Dari ayat diatas, Allah memberi petunjuk kepada umatnya bahwa dasarnya boleh untuk mengonsumsi kuda karena memanfaatkan hewan ternak lainnya yang sekiranya memang bermanfaat. Dar al-Quthni meriwayatkan bahwa para sahabat nabi pernah memakan daging kuda serta meminum susunya, hal ini terjadi ketika mereka sedang melakukan perjalanan bersama Nabi.

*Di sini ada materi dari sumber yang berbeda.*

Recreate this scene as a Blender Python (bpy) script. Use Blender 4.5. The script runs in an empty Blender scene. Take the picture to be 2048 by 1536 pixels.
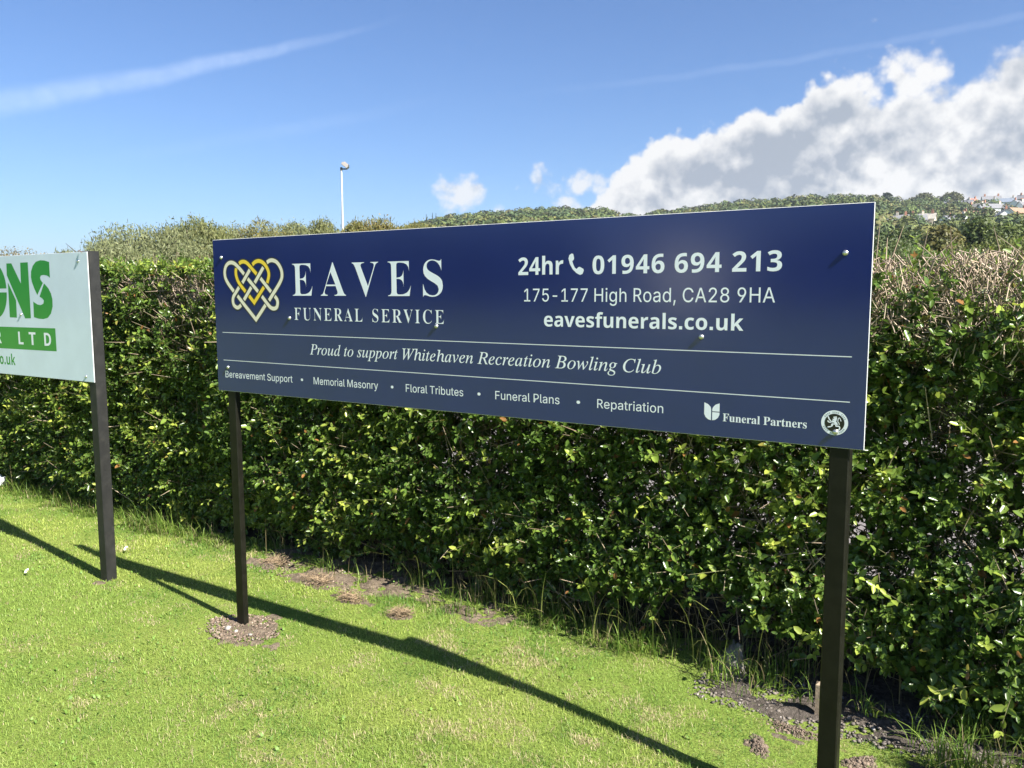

Ahmad berkata, “Kita pernah menyembelih seekor kuda di zaman Nabi SAW dan kemudian memakannya berserta ahlu bait Nabi.”
Jadi beberapa pendapat ulama memang ada yang membolehkan untuk memakan kuda dan itulah salah satu fungsi agama dalam mengatur kehidupan umat manusia. Namun sekiranya bisa untuk memotong dan mengonsumsi daging biasa seperti daging sapi dan kerbau alangkah baiknya dahulukan yang sudah terbiasa.
Bagaimana pun di Indonesia sendiri memakan kuda jarang terjadi dan bukan hal lazim. Harga kuda pun tidak terbilang murah jika kita ingin membelinya, jadi sekiranya tidak dalam keadaan terdesak maka konsumsi dulu daging sapi dan kerbau.